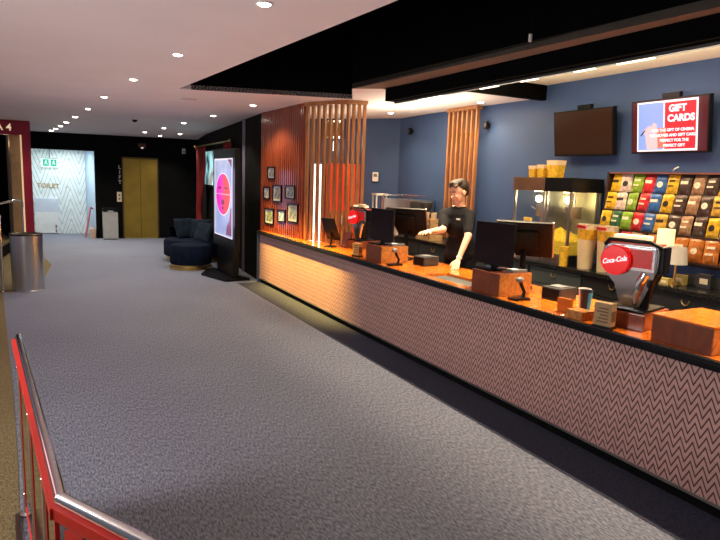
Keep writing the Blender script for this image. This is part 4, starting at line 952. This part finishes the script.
# ------------------------------------------------------------------ soda fountains
def fountain(lab, x, y, z, sc_, rz):
    """three-head beverage tower: steel waist, chrome barrel head, round red badge at the front (-x)"""
    t = thing('soda_fountain', lab, 'drinks dispenser', (x, y, z), rz)
    Z = Matrix.Scale(sc_, 4)
    def b(mb, nm, m_, par=t): 
        bmesh.ops.transform(mb.bm, matrix=Z, verts=mb.bm.verts[:]); return mb.build(nm, m_, par)
    m = MB(); m.box((-.11, -.15, 0), (.24, .15, .10), bevel=.006); b(m, 'wooden_base', BOXD)
    m = MB(); m.box((-.09, -.13, .10), (.22, .13, .115), bevel=.004); b(m, 'drip_tray', PLAST)
    # side silhouette in xz-ish drawn in y-z: narrow foot swelling to a wide head
    prof = [(-.07, .115), (.05, .115), (.06, .19), (.085, .26), (.16, .31), (.18, .36), (.185, .46), (.165, .50), (-.14, .50), (-.158, .46), (-.155, .37), (-.14, .31), (-.115, .24), (-.09, .17)]
    m = MB(); n = len(prof)
    vs = [(-.03, a, z_) for a, z_ in prof]+[(.09, a, z_) for a, z_ in prof]
    m._add(vs, [list(range(n)), list(range(n, 2*n))[::-1]]+[(i, (i+1) % n, n+(i+1) % n, n+i) for i in range(n)])
    bmesh.ops.bevel(m.bm, geom=[e for e in m.bm.edges], offset=.008, segments=2, affect='EDGES'); b(m, 'body', mat('dark_chrome', (.30, .29, .28), .16, 1, var=.05))
    m = MB(); m.box((-.035, -.14, .345), (-.028, .15, .485), bevel=.002); b(m, 'front_panel', CHROME)
    m = MB(); m.box((-.038, -.125, .365), (-.034, .01, .475)); b(m, 'red_label', RED)
    m = MB(); m.tube([(-.02, -.09, .33), (-.03, -.07, .28), (-.02, -.05, .2), (-.01, -.045, .12)], [.03, .028, .024, .022]); b(m, 'front_pipe', CHROME)
    m = MB(); m.tube([(.0, -.15, .34), (-.01, -.12, .29), (0, -.10, .2), (.0, -.095, .12)], [.02, .026, .024, .022]); b(m, 'side_pipe', PLAST)
    m = MB(); m.box((-.02, -.190, .34), (.07, -.160, .50), bevel=.012); b(m, 'end_cap', PLAST)
    m = MB(); m.tube([(-.03, .17, .49), (-.045, .14, .525), (-.045, -.11, .525), (-.03, -.18, .49)], .012); b(m, 'top_handle', PLAST)
    m = MB(); m.box((-.02, -.15, .50), (.085, .155, .512), bevel=.003); b(m, 'red_top_band', mat('red_orange_band', (.7, .10, .04), .35, var=.3, vscale=20))
    m = MB(); m.box((-.02, -.08, .525), (.07, .13, .555), bevel=.012); b(m, 'glowing_top', SHADE)
    bd = MB().lathe([(.088, 0), (.092, .006), (.092, .018), (.085, .024), (0, .026)], n=40, M=frame((-.045, .085, .40), (0, -1, 0), (0, 0, 1)).copy())
    bd = b(bd, 'round_badge', DISC)
    M = Z @ frame((-.0755, .085, .40), (0, -1, 0), (0, 0, 1)) @ Matrix.Rotation(R(14), 4, 'Z')
    text('badge_lettering', 'Coca-Cola', .043, M, TW, bd, ext=.001, shear=.45, bold=.0006, sx=.82)
    return t
fountain('chrome soda fountain with round red badge nearest the camera', 3.46, 2.64, .891, 1.09, R(14))
fountain('smaller looking soda fountain with red badge beyond the far till', 3.74, 7.06, .891, 1.02, R(12))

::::

■ **Given task**: Every line above should be returned word for word, with the pictures left behind.

■ **Output for this task**:
Keep writing the Blender script for this image. This is part 4, starting at line 952. This part finishes the script.
# ------------------------------------------------------------------ soda fountains
def fountain(lab, x, y, z, sc_, rz):
    """three-head beverage tower: steel waist, chrome barrel head, round red badge at the front (-x)"""
    t = thing('soda_fountain', lab, 'drinks dispenser', (x, y, z), rz)
    Z = Matrix.Scale(sc_, 4)
    def b(mb, nm, m_, par=t): 
        bmesh.ops.transform(mb.bm, matrix=Z, verts=mb.bm.verts[:]); return mb.build(nm, m_, par)
    m = MB(); m.box((-.11, -.15, 0), (.24, .15, .10), bevel=.006); b(m, 'wooden_base', BOXD)
    m = MB(); m.box((-.09, -.13, .10), (.22, .13, .115), bevel=.004); b(m, 'drip_tray', PLAST)
    # side silhouette in xz-ish drawn in y-z: narrow foot swelling to a wide head
    prof = [(-.07, .115), (.05, .115), (.06, .19), (.085, .26), (.16, .31), (.18, .36), (.185, .46), (.165, .50), (-.14, .50), (-.158, .46), (-.155, .37), (-.14, .31), (-.115, .24), (-.09, .17)]
    m = MB(); n = len(prof)
    vs = [(-.03, a, z_) for a, z_ in prof]+[(.09, a, z_) for a, z_ in prof]
    m._add(vs, [list(range(n)), list(range(n, 2*n))[::-1]]+[(i, (i+1) % n, n+(i+1) % n, n+i) for i in range(n)])
    bmesh.ops.bevel(m.bm, geom=[e for e in m.bm.edges], offset=.008, segments=2, affect='EDGES'); b(m, 'body', mat('dark_chrome', (.30, .29, .28), .16, 1, var=.05))
    m = MB(); m.box((-.035, -.14, .345), (-.028, .15, .485), bevel=.002); b(m, 'front_panel', CHROME)
    m = MB(); m.box((-.038, -.125, .365), (-.034, .01, .475)); b(m, 'red_label', RED)
    m = MB(); m.tube([(-.02, -.09, .33), (-.03, -.07, .28), (-.02, -.05, .2), (-.01, -.045, .12)], [.03, .028, .024, .022]); b(m, 'front_pipe', CHROME)
    m = MB(); m.tube([(.0, -.15, .34), (-.01, -.12, .29), (0, -.10, .2), (.0, -.095, .12)], [.02, .026, .024, .022]); b(m, 'side_pipe', PLAST)
    m = MB(); m.box((-.02, -.190, .34), (.07, -.160, .50), bevel=.012); b(m, 'end_cap', PLAST)
    m = MB(); m.tube([(-.03, .17, .49), (-.045, .14, .525), (-.045, -.11, .525), (-.03, -.18, .49)], .012); b(m, 'top_handle', PLAST)
    m = MB(); m.box((-.02, -.15, .50), (.085, .155, .512), bevel=.003); b(m, 'red_top_band', mat('red_orange_band', (.7, .10, .04), .35, var=.3, vscale=20))
    m = MB(); m.box((-.02, -.08, .525), (.07, .13, .555), bevel=.012); b(m, 'glowing_top', SHADE)
    bd = MB().lathe([(.088, 0), (.092, .006), (.092, .018), (.085, .024), (0, .026)], n=40, M=frame((-.045, .085, .40), (0, -1, 0), (0, 0, 1)).copy())
    bd = b(bd, 'round_badge', DISC)
    M = Z @ frame((-.0755, .085, .40), (0, -1, 0), (0, 0, 1)) @ Matrix.Rotation(R(14), 4, 'Z')
    text('badge_lettering', 'Coca-Cola', .043, M, TW, bd, ext=.001, shear=.45, bold=.0006, sx=.82)
    return t
fountain('chrome soda fountain with round red badge nearest the camera', 3.46, 2.64, .891, 1.09, R(14))
fountain('smaller looking soda fountain with red badge beyond the far till', 3.74, 7.06, .891, 1.02, R(12))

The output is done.